Gut ist das deshalb, weil es zwar nicht erstrebenswert ist, schlechte Eigenschaften zu haben. Die Fähigkeit zu schlechten Eigenschaften abgesprochen zu bekommen aber auch nicht. In angemessener Dosierung sind ein bisschen Machthunger, ein bisschen Brutalität, ein bisschen Gier nützlich, zumindest im Berufsleben und in der Politik. Besonders etwas mehr Gier könnten die meisten Frauen vertragen. In der nächsten Woche ist wieder Equal-Pay-Day, der Tag, der daran erinnert, dass die Gehaltsunterschiede zwischen Männern und Frauen weiterhin groß sind. Das liegt auch daran, dass Frauen nicht gierig genug sind, gut bezahlte Berufe zu wählen und in Gehaltsverhandlungen luftige Summen zu nennen.

Das weibliche Verhaltensspektrum erweitern

Der zweite Grund, warum mehr Fiskalbetrügerinnen hilfreich wären, ist die Erweiterung des Spektrums weiblicher Verhaltensschablonen. Erfreulicherweise hat sich hier in den vergangenen ein bis zwei Jahrzehnten viel getan. Margaret Thatcher konnte noch als seltsames Unikum der Weltgeschichte durchgehen. Heute können sich junge Frauen an Ursula von der Leyen reiben, einer Verteidigungsministerin, die ganz unpazifistisch eine Ausweitung von Bundeswehreinsätzen im Ausland fordert. Oder an Julia Timoschenko, der Oligarchin und Revolutionärin. Was die Diktatorinnen angeht, schaffen es Frauen bisher meist nur zur Gattin – immerhin verschleudern die dann aber oft ganz unnachhaltig das Geld.

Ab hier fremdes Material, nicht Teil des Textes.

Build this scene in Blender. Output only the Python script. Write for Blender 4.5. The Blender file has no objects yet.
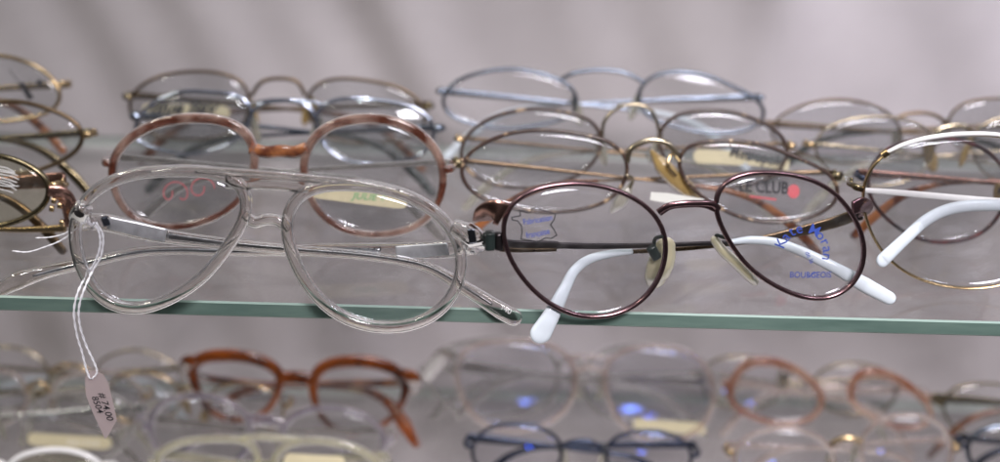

Jetzt, da die öffentliche Meinung versucht zu entscheiden, ob sie Uli Hoeneß verzeihen kann, ist es daher Zeit, auch im Fall Schwarzer mildernde Umstände wegen großer Verdienste zu erwägen. Was die Raffgier betrifft, kann sie zwar zugegebenermaßen mit Hoeneß nicht mithalten, 200 000 Euro hat sie nach eigener Auskunft für die letzten zehn Jahre nachgezahlt – gegen Hoeneß’ zweistelligen Millionenbetrug sieht dieses Sümmchen geradezu kleinmädchenhaft aus. Aber immerhin hat sie mehr auf die Seite geschafft als André Schmitz. Der Ex-Kulturstaatssekretär brachte es nur auf fünf Stellen.